1.  Think of the types of questions you use with students.  Consider asking questions like:
"Are there any tools that could help you solve this?"
"Would there be something in the room that could make solving this easier?"
"Have you solved a problem like this before?  How did you do it?  What helped you?"

2.  Make sure that mathematical tools are readily available, that students know how to access them and how to use them, and that students can use them independently and responsibly.  Check out the pics below...
OK...I snapped this picture in the middle of math class so this is a typical look...I have bins of protractors, rulers, and templates easily accessible to students in our math area.
This is one of my shelves of math manipulatives.  If students need base 10 blocks, coins, counters, or calculators, they know where to get them and that they can use them whenever needed.
I keep a stacking tray of different papers for students to use.  I have plain white paper, loose leaf filler paper, graph paper of different sizes--all available for students to use to solve problems.  They select what they need when they need it.
3.  Make sure you are modeling, modeling, modeling when tools would be appropriate.  Use phrases like "Hmm...I bet a ruler would help me divide this into even pieces." or "I wonder if using graph paper would help me organize my work." or "I think I could use a calculator to double check my accuracy on this one."  Students need to see how WE make decisions about using tools so they know what appropriate use is!  Using a calculator to solve 50 + 50 is NOT appropriate--but it is very appropriate to check a complicated computation!

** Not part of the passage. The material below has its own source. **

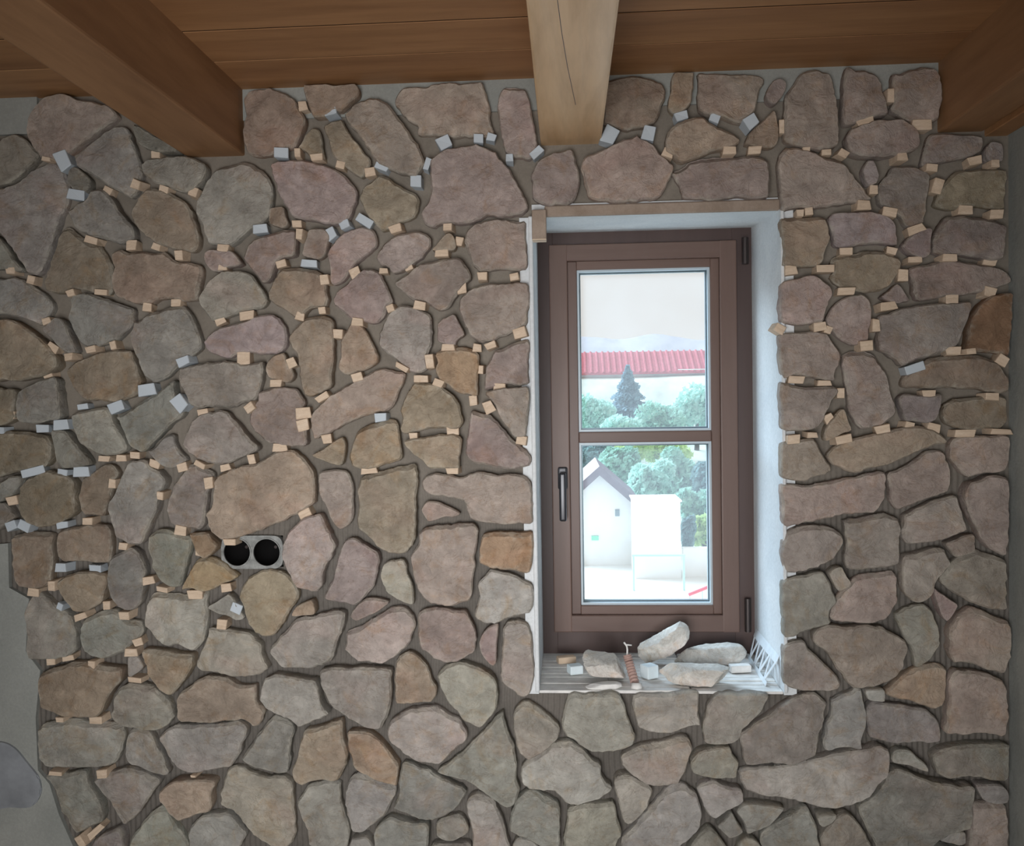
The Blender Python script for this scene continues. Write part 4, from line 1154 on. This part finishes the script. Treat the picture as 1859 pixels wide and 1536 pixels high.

4.  Encourage students in all contexts to estimate.  Students who understand "about" how much an inch is, can tell when they use a ruler if their answer is reasonable.  Students who understand how to round and estimate when multiplying money will better understand if what they plug into a calculator makes sense.

5.  Stress precision and accuracy (a part of standard #6) and help students see how tools can help them do higher quality work.  Even using paper and pencil to organize work, draw pictures to solve problems, or to record thinking are all part of the "uses tools" standard.  

So what do you think?  Do you have other ideas for helping make sure students learn how to "use tools strategically" and become more independent with these tools!  Let's hear your ideas and reflections below!